Under U.S.S.G. § 3D1.2, counts must be grouped together when they
involve “substantially the same harm.” This occurs, for example, when the
“counts involve the same victim” and one or more common acts. U.S.S.G.
§ 3D1.2(a) & (b). But when there are multiple victims who are “directly and
seriously affected by the offense,” grouping is not appropriate. U.S.S.G. § 3D1.2,
application note 2; see also id. § 2A6.1, application note 2 (stating that “multiple
counts involving making a threatening or harassing communication to the same
victim are grouped together . . . [but] [m]ultiple counts involving different
victims are not to be grouped”).
The district court found that the 911 calls targeted multiple victims, in that
Parker mentioned “school,” “schools,” and “City Hall.” See R., Vol. II at 53.
The PSR indicated that in Douglas County, Kansas, there are four city halls and
thirty-nine public schools. The PSR also reported: the 911 calls caused many of
the schools to go into lockdown mode; thousands of students left or were
picked-up by their parents; police officers were dispatched to various schools and
-12-
city buildings; security personnel conducted vehicle and building-to-building
bomb searches; and six schools cancelled after-school programs.
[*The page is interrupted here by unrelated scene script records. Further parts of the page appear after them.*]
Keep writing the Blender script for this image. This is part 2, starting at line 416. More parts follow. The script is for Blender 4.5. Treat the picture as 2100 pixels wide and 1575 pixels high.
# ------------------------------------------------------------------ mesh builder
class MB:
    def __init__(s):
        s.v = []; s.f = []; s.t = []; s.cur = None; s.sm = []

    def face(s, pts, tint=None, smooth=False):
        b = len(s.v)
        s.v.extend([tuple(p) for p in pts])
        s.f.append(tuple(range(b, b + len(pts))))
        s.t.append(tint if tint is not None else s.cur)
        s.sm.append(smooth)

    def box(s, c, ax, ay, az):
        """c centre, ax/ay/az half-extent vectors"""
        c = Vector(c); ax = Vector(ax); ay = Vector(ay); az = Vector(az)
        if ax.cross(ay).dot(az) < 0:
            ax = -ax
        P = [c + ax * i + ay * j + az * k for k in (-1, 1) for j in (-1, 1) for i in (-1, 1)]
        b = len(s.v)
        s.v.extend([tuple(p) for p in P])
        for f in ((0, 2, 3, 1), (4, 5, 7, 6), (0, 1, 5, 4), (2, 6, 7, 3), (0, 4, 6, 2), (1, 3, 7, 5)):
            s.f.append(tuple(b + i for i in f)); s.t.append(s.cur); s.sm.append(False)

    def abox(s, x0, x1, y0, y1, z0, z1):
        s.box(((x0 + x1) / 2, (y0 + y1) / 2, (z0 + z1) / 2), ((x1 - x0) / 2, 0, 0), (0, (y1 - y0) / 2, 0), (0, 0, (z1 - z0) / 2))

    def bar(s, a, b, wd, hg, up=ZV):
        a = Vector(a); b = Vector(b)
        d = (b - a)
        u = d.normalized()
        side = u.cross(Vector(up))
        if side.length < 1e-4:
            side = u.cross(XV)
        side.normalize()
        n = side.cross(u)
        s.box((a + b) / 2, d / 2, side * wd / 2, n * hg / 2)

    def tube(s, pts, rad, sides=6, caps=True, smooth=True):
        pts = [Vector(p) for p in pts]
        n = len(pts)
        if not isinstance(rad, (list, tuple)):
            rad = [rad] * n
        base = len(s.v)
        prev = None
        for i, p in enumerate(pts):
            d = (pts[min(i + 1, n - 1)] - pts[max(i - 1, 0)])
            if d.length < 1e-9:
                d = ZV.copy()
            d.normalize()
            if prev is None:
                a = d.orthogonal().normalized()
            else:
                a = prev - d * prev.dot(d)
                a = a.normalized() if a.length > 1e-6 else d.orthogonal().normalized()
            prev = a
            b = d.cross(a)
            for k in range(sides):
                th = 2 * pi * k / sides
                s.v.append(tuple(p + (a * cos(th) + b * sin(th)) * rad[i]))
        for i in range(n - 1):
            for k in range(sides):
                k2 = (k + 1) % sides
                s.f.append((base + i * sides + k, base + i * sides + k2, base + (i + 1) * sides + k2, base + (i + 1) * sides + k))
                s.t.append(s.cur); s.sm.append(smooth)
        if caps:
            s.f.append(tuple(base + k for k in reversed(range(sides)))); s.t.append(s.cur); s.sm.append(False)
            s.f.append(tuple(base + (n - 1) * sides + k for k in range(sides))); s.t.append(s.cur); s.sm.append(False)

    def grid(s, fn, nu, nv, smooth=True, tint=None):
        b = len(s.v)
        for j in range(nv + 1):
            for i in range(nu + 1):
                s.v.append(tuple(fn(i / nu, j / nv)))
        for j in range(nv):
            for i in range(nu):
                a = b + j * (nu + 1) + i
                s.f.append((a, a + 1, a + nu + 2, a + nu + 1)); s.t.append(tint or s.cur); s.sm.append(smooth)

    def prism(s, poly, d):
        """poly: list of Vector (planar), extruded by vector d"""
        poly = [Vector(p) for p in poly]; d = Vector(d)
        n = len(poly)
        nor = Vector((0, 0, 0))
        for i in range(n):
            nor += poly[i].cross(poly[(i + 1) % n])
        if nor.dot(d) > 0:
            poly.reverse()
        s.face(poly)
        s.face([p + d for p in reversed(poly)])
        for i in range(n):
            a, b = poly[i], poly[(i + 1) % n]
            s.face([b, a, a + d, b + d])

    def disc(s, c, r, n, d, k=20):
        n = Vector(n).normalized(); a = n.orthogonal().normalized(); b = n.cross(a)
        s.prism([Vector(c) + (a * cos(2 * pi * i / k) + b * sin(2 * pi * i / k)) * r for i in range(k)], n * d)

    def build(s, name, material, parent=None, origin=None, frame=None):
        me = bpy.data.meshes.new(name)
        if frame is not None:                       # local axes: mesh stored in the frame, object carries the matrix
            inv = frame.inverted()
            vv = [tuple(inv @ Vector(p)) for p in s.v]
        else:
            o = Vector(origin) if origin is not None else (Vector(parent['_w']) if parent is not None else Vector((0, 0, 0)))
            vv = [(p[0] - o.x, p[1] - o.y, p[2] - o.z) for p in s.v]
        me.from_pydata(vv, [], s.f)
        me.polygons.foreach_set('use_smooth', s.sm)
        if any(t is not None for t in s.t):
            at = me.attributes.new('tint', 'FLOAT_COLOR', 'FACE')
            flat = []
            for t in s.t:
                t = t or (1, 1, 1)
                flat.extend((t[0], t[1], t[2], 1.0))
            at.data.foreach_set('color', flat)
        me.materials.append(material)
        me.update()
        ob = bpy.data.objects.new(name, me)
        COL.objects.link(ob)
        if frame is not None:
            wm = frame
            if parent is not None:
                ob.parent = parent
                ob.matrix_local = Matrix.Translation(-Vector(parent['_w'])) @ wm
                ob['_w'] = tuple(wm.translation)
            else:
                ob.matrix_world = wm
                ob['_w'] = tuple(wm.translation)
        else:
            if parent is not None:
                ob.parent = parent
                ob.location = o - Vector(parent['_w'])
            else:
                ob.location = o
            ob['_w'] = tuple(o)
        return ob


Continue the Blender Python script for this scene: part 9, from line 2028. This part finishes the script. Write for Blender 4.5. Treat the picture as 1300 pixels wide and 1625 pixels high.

We have little difficulty concluding that the two counts on which Parker
was convicted directly and seriously affected the schools and city halls
throughout the county. That there were multiple victims is also clear. At the very
least, the “school” listed in count one and the “school” listed in count two qualify
as different victims, given the number of schools in the county, Parker’s failure to
specify any particular school, and Parker’s reference in the eighth call to
“schools.” Further, count one’s “city hall” and count two’s “school” qualify as
different victims of the 911 calls, as they would be different entities. While
Parker’s reference to “At City Hall” could be interpreted as simply supplying the
location of a school to be blown up, nothing in that or the other befuddled calls
excludes “City Hall” as a separate target. Accordingly, we conclude that the
district court appropriately separated the two counts and applied the § 3D1.4
upward adjustment. 4
4
Parker’s reliance on United States v. Chapple, 198 F. App’x 745 (10th Cir.
2006) (unpublished), is misplaced. Chapple involved threatening packages sent
to a company, the intended recipient being the company’s owner. We held that
the district court erred when it created one § 3D1.2 group for the owner and a
separate group for an employee who handled one of the incoming packages.
Because the employee was merely an “indirect or secondary victim,” she “should
not have been taken into account for purposes of the grouping rules.” Id. at 751
(quotation omitted). Here, in contrast, there were multiple intended targets of the
threatening 911 calls. Consequently, the two counts on which Parker was
convicted could not have been grouped together. Cf. United States v. Nedd,
(continued...)
-13-
C ONCLUSION
The judgment and sentence of the district court are AFFIRMED.
4
(...continued)
262 F.3d 85, 92-93 (1st Cir. 2001) (holding that four threatening calls produced
three primary victims, notwithstanding the fact that each of the calls shared a
common target and criminal objective).